Autant de points à travailler séparément et ensemble. J’ai très vite embrayé sur la critique du système monétaire. L’euro est aux mains des spéculateurs. La création monétaire profite à quelques-uns selon une logique top-down incompatible avec la transition. Si on décentralisait la création monétaire, si chacun de nous devenait créateur de monnaie selon un mécanisme de revenu de base, nous aurions plus de fluidité sociale, plus de capacité d’action… en même temps les grands groupes financiers perdraient de leur toute-puissance. Plutôt que d’immenses porte-avions, qui ont du mal à changer de direction, nous aurions une flottille de petits hors-bord, maniables et rapides, et la transition en serait mécaniquement facilitée.

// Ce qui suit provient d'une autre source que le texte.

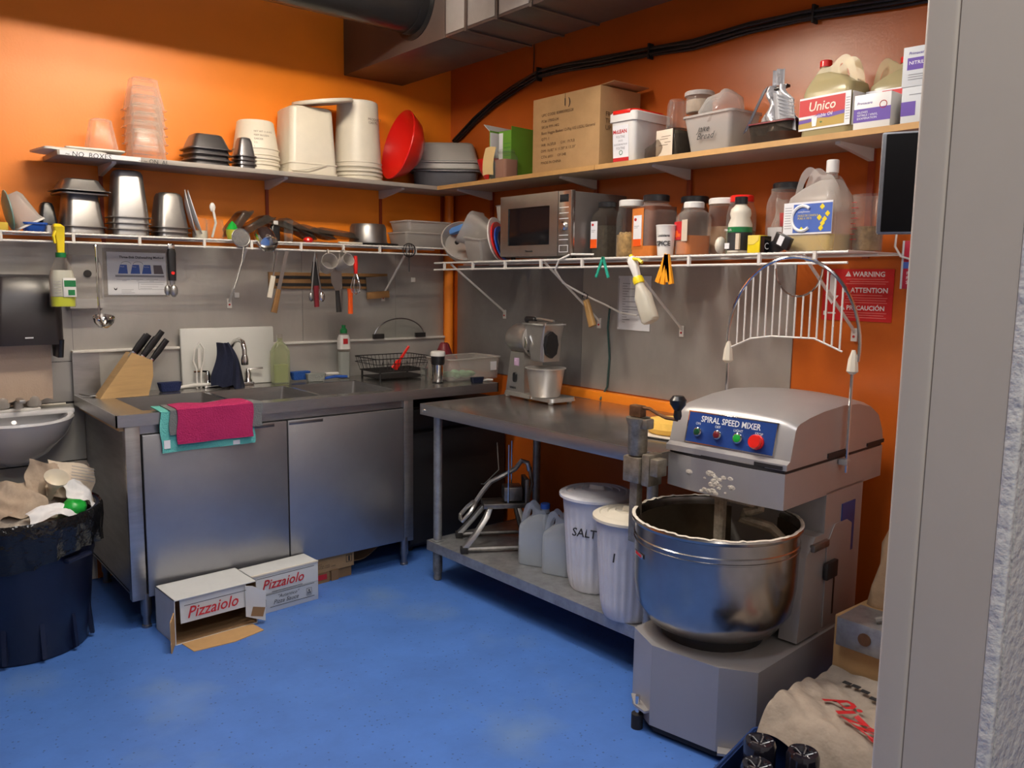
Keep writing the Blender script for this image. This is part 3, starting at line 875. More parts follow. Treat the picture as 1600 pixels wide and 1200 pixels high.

L’instauration du revenu de base aurait à mon sens un effet positif.

  1. Il ne rend plus le travail obligatoire, pas besoin d’être dans une logique du toujours plus.

  2. Alors plus naturel de choisir des activités qui font sens.

  3. Il inverse le modèle top-down côté financier (ce serait une transition monétaire).

  4. Il peut être initialisé à partir d’une monnaie alternative qui naîtrait indépendamment de la volonté des États à l’exemple de Bitcoin.

Bruno Lhoste a ainsi constaté que, pour transiter énergétiquement, il ne fallait peut-être pas trop s’occuper d’énergie. Une sorte de coup de billard indirect. En jouant sur la monnaie, ou en créant une monnaie alternative, on pourrait être plus efficaces. Et il ne serait pas étonnant qu’un tel effet se produise dans un système complexe où la causalité devient circulaire.

Mais comme nous ne pouvons pas prévoir, reste à expérimenter, que la loi le veuille ou non. Reste à connecter les initiatives. À en parler, à les visiter, à tenter de les répliquer pour voir ce qui est transposable et ce qui ne l’est pas.

Lors de nos trois jours mézois, nous n’avons effectué aucune découverte fondamentale, juste fait un pas de côté, chacun hors de nos spécialités. La solution est peut-être là, dans l’entre d’eux, dans un haut degré de compétences techniques et aussi un haut degré d’interconnexion entre les individus, spécialistes ou non.

Un bel endroit pour refaire le monde.
Un bel endroit pour refaire le monde.